A última e maior lição que os cidadãos quiseram passar à classe política é que estejam preparados para aceitar o seu veredicto, o qual pode não ser necessariamente aquele que cada partido deseja. Os 56% dos que não foram votar (não interessam agora os motivos) são certamente o sinal de reprovação ao facto que o pós-eleitoral é historicamente carregado de tensão, medo e violência. Eleição sim e eleição também! Depois da tristeza de 1992, foi assim em 2008, 2012, 2017 e agora em 2022: um dos concorrentes, sempre a UNITA, tem dificuldades em aceitar os resultados eleitorais. Mesmo participando plenamente em todo o processo, nunca reconhece formalmente a derrota e felicita o vencedor. Recorre sempre a alegações de fraude; ameaça, chantageia... e depois sorrateiramente ocupa os lugares na Assembleia Nacional. Isso tem que acabar!

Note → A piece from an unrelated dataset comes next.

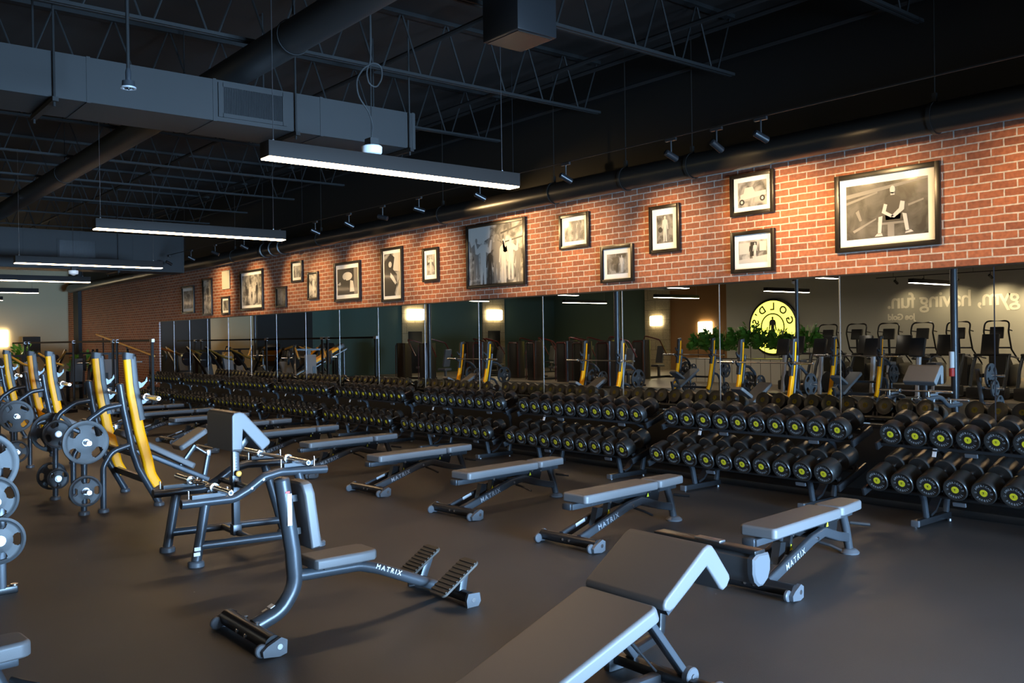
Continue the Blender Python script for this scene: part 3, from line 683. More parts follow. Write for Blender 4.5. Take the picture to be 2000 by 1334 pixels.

E, mais uma vez, os eleitores deram uma solução ao "problema".
Com os 43% de lugares na Assembleia Nacional (AN), a UNITA passa a indicar o 1.º vice-presidente da AN, os presidentes de quase metade das comissões parlamentares, dos juízes do Tribunal Supremo, do Constitucional, dos comissários da CNE e da ERCA. O presidente do Tribunal de Contas, o provedor de Justiça e o seu adjunto só poderão ser empossados com a sua anuência, pois se necessita de uma maioria de dois terços. Com isso, a UNITA pode, efectivamente, influenciar todo o processo das eleições gerais, desde a preparação ao contencioso. Portanto, não poderá dizer mais como faz agora que o MPLA domina estas instituições, por isso tem sido sistematicamente injustiçada. Esperamos, por isso, que a UNITA, como o MPLA, está a fazer, se submeta de uma vez por todas ao veredicto do Soberano Povo, ocupe os seus lugares na Assembleia Nacional e faça a oposição séria e responsável que a Nação a incumbiu e os cidadãos dela esperam.